▶ _Your task_
Take the data that follows and retype it word for word.

▶ _Dataset excerpt_
======

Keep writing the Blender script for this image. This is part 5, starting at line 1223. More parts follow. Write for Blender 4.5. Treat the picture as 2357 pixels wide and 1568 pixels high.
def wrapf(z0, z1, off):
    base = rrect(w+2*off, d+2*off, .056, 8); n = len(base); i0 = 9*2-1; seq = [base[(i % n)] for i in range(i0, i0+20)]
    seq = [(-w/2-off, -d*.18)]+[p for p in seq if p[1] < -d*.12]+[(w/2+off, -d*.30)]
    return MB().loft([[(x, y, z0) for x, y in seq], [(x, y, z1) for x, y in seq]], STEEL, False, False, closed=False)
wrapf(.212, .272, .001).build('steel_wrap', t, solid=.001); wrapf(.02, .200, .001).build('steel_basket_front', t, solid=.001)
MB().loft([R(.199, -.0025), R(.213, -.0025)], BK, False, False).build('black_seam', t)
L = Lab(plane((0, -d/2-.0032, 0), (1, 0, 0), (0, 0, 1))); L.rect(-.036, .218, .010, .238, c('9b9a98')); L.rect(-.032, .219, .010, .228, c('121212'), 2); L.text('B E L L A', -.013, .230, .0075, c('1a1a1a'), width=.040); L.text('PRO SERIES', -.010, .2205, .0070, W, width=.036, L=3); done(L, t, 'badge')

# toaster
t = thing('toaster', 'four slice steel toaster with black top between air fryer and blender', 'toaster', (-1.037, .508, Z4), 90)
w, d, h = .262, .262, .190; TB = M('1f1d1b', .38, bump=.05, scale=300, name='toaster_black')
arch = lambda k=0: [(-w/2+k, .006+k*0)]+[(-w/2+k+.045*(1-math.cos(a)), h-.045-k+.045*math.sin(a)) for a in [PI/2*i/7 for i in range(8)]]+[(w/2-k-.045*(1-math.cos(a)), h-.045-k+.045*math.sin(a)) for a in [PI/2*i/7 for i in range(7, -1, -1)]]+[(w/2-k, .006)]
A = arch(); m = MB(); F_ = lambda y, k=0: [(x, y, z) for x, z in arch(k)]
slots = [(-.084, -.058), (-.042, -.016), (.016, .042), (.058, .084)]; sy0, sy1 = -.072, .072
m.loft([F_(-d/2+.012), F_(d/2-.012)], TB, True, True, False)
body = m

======

▶ _Correct result_
Keep writing the Blender script for this image. This is part 5, starting at line 1223. More parts follow. Write for Blender 4.5. Treat the picture as 2357 pixels wide and 1568 pixels high.
def wrapf(z0, z1, off):
    base = rrect(w+2*off, d+2*off, .056, 8); n = len(base); i0 = 9*2-1; seq = [base[(i % n)] for i in range(i0, i0+20)]
    seq = [(-w/2-off, -d*.18)]+[p for p in seq if p[1] < -d*.12]+[(w/2+off, -d*.30)]
    return MB().loft([[(x, y, z0) for x, y in seq], [(x, y, z1) for x, y in seq]], STEEL, False, False, closed=False)
wrapf(.212, .272, .001).build('steel_wrap', t, solid=.001); wrapf(.02, .200, .001).build('steel_basket_front', t, solid=.001)
MB().loft([R(.199, -.0025), R(.213, -.0025)], BK, False, False).build('black_seam', t)
L = Lab(plane((0, -d/2-.0032, 0), (1, 0, 0), (0, 0, 1))); L.rect(-.036, .218, .010, .238, c('9b9a98')); L.rect(-.032, .219, .010, .228, c('121212'), 2); L.text('B E L L A', -.013, .230, .0075, c('1a1a1a'), width=.040); L.text('PRO SERIES', -.010, .2205, .0070, W, width=.036, L=3); done(L, t, 'badge')

# toaster
t = thing('toaster', 'four slice steel toaster with black top between air fryer and blender', 'toaster', (-1.037, .508, Z4), 90)
w, d, h = .262, .262, .190; TB = M('1f1d1b', .38, bump=.05, scale=300, name='toaster_black')
arch = lambda k=0: [(-w/2+k, .006+k*0)]+[(-w/2+k+.045*(1-math.cos(a)), h-.045-k+.045*math.sin(a)) for a in [PI/2*i/7 for i in range(8)]]+[(w/2-k-.045*(1-math.cos(a)), h-.045-k+.045*math.sin(a)) for a in [PI/2*i/7 for i in range(7, -1, -1)]]+[(w/2-k, .006)]
A = arch(); m = MB(); F_ = lambda y, k=0: [(x, y, z) for x, z in arch(k)]
slots = [(-.084, -.058), (-.042, -.016), (.016, .042), (.058, .084)]; sy0, sy1 = -.072, .072
m.loft([F_(-d/2+.012), F_(d/2-.012)], TB, True, True, False)
body = m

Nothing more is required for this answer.